If you've seen me around, you know I'm kind of a big supporter of sending nudes. I don't necessarily encourage sending them, especially if you're underage, but I don't see anything wrong with it...if you know what you're doing and you're aware of what you're signing up for when you agree to send them.
A year ago someone, from here, actually, convinced me to start sending nudes. I'd never done so prior. I actually used to be against sending them, believe it or not. I started in baby steps. I showed him my boobs in a bra, then I took the bra off. Then he wanted a fully body picture...which I made him work for. He had to practically beg for weeks before I agreed to it.
Why? Not because I didn't trust him. But because I wasn't confident in myself, because literally nobody had seen my (adult) naked body except for me up until that point. And in my lack of confidence I questioned him, silently. I wondered why does he want to see my body naked? There are a plethora of other girls, a thousand times more attractive with bodies definitely more fit, toned and aesthetically pleasing than mine. Why choose me?
But this time I wasn't hesitant because of insecurity, I was suspicious. I didn't understand why he needed or wanted my face in the pictures so badly. Was my body not enough? I didn't, and honestly still don't, understand what his thought process was. I thought he could get off with just my boobs and vagina, so why does he need my face? It's just a face. This time I was convinced he had ulterior motives, so I took awhile to weigh the pros and cons.
For one thing, I would be pleasing him. I'd be giving him what he wanted. It's a personality flaw that continues to be my greatest downfall. And then on the other hand I knew there was at minimum a 60% chance of him posting the pictures somewhere, a porn site or, god forbid, sending them to someone on here for whatever reason. I feared him saving my photos, knowing he would have them stockpiled for use as leverage (a year later, I absolutely adore that he saves them).
So I went for it, obviously. My need to please him overrode my fear of them being spread around. And with time, I realized I really wasn't afraid of them being spread about. They end up on the internet? Fine. Look at all the controversy that pop stars find themselves in for the photoshoots they do? Life goes on, people I know may stumble across them one day, but after a week it'll be history.
Owning your nudes takes the negative power of them away. And when you strip the situation of fear, you realize how fun it actually is. You get to explore your body in ways you maybe haven't thought of doing before, and you get to bring someone along for that ride. Someone who, hopefully, appreciates your body and the opportunity to learn it in a setting where they're not too distracted on the task of getting their dick in the right hole.
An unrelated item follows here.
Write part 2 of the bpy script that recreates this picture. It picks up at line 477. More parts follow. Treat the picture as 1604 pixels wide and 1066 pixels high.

Not to mention the satisfaction of surprising them with a picture and getting a "Holy fuck, that was hot." in return for your efforts. Perhaps I'm just addicted to being wanted, or having my ego stroked. Maybe it just gives me a cheap thrill when I'm told my photos gave a dude a hard on. Most likely, it's just the easiest form of validation that makes me continue to take them.
Whatever my reasons may be for sending nudes, I'm not saying they're everyones reasons. Nor am I trying to convince people who don't send nudes already to begin sending them. This was more of an open statement to those who currently send them and may feel queasy and uncertain about sending them, to let y'all know: own your nudes, own yourself.